● Scenes as source code:
────────────────────

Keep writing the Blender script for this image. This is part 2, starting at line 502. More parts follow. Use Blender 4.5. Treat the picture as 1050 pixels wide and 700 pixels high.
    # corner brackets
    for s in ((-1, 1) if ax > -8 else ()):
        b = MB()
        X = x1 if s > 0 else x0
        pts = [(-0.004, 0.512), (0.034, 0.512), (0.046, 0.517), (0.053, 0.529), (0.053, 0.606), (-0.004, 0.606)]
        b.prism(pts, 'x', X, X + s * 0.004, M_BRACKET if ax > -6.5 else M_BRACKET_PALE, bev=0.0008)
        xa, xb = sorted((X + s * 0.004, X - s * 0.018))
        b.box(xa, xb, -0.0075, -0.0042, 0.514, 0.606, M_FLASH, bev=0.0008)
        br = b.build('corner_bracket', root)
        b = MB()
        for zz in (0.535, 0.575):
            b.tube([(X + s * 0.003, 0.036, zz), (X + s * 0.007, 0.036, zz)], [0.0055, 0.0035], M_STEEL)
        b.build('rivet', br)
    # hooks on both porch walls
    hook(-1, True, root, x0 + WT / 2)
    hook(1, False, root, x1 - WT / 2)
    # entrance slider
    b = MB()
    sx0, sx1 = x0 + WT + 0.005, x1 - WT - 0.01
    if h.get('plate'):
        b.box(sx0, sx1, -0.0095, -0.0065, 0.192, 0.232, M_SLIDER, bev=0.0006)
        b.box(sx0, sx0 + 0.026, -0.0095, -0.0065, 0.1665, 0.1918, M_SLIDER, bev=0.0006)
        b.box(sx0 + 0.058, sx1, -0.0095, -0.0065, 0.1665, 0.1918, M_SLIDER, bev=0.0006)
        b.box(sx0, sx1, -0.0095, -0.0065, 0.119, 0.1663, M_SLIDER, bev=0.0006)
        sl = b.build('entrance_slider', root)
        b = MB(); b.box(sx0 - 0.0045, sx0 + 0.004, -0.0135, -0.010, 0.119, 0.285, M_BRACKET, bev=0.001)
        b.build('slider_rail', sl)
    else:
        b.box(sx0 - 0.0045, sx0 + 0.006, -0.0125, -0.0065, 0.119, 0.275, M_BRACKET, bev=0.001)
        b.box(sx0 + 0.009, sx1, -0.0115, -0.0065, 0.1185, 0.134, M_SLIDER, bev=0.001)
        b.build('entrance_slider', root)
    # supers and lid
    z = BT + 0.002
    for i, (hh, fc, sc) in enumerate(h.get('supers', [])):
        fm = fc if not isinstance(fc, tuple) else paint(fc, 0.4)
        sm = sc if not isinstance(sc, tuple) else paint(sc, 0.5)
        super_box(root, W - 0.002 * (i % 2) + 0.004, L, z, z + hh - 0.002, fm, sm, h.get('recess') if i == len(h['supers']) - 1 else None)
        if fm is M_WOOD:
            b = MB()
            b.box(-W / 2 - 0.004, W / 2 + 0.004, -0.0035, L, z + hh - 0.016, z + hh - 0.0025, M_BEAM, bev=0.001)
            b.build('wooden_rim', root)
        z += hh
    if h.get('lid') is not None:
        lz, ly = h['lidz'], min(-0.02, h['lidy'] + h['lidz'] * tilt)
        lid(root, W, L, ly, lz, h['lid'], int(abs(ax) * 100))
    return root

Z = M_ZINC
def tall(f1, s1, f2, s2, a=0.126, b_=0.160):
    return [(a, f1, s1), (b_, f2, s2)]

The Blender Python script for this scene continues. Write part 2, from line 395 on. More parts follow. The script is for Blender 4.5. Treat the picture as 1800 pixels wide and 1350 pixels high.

────────────────────

The entries above should be repeated exactly, every one of them.

● THE OUTPUT:
Keep writing the Blender script for this image. This is part 2, starting at line 502. More parts follow. Use Blender 4.5. Treat the picture as 1050 pixels wide and 700 pixels high.
    # corner brackets
    for s in ((-1, 1) if ax > -8 else ()):
        b = MB()
        X = x1 if s > 0 else x0
        pts = [(-0.004, 0.512), (0.034, 0.512), (0.046, 0.517), (0.053, 0.529), (0.053, 0.606), (-0.004, 0.606)]
        b.prism(pts, 'x', X, X + s * 0.004, M_BRACKET if ax > -6.5 else M_BRACKET_PALE, bev=0.0008)
        xa, xb = sorted((X + s * 0.004, X - s * 0.018))
        b.box(xa, xb, -0.0075, -0.0042, 0.514, 0.606, M_FLASH, bev=0.0008)
        br = b.build('corner_bracket', root)
        b = MB()
        for zz in (0.535, 0.575):
            b.tube([(X + s * 0.003, 0.036, zz), (X + s * 0.007, 0.036, zz)], [0.0055, 0.0035], M_STEEL)
        b.build('rivet', br)
    # hooks on both porch walls
    hook(-1, True, root, x0 + WT / 2)
    hook(1, False, root, x1 - WT / 2)
    # entrance slider
    b = MB()
    sx0, sx1 = x0 + WT + 0.005, x1 - WT - 0.01
    if h.get('plate'):
        b.box(sx0, sx1, -0.0095, -0.0065, 0.192, 0.232, M_SLIDER, bev=0.0006)
        b.box(sx0, sx0 + 0.026, -0.0095, -0.0065, 0.1665, 0.1918, M_SLIDER, bev=0.0006)
        b.box(sx0 + 0.058, sx1, -0.0095, -0.0065, 0.1665, 0.1918, M_SLIDER, bev=0.0006)
        b.box(sx0, sx1, -0.0095, -0.0065, 0.119, 0.1663, M_SLIDER, bev=0.0006)
        sl = b.build('entrance_slider', root)
        b = MB(); b.box(sx0 - 0.0045, sx0 + 0.004, -0.0135, -0.010, 0.119, 0.285, M_BRACKET, bev=0.001)
        b.build('slider_rail', sl)
    else:
        b.box(sx0 - 0.0045, sx0 + 0.006, -0.0125, -0.0065, 0.119, 0.275, M_BRACKET, bev=0.001)
        b.box(sx0 + 0.009, sx1, -0.0115, -0.0065, 0.1185, 0.134, M_SLIDER, bev=0.001)
        b.build('entrance_slider', root)
    # supers and lid
    z = BT + 0.002
    for i, (hh, fc, sc) in enumerate(h.get('supers', [])):
        fm = fc if not isinstance(fc, tuple) else paint(fc, 0.4)
        sm = sc if not isinstance(sc, tuple) else paint(sc, 0.5)
        super_box(root, W - 0.002 * (i % 2) + 0.004, L, z, z + hh - 0.002, fm, sm, h.get('recess') if i == len(h['supers']) - 1 else None)
        if fm is M_WOOD:
            b = MB()
            b.box(-W / 2 - 0.004, W / 2 + 0.004, -0.0035, L, z + hh - 0.016, z + hh - 0.0025, M_BEAM, bev=0.001)
            b.build('wooden_rim', root)
        z += hh
    if h.get('lid') is not None:
        lz, ly = h['lidz'], min(-0.02, h['lidy'] + h['lidz'] * tilt)
        lid(root, W, L, ly, lz, h['lid'], int(abs(ax) * 100))
    return root

Z = M_ZINC
def tall(f1, s1, f2, s2, a=0.126, b_=0.160):
    return [(a, f1, s1), (b_, f2, s2)]

The Blender Python script for this scene continues. Write part 2, from line 395 on. More parts follow. The script is for Blender 4.5. Treat the picture as 1800 pixels wide and 1350 pixels high.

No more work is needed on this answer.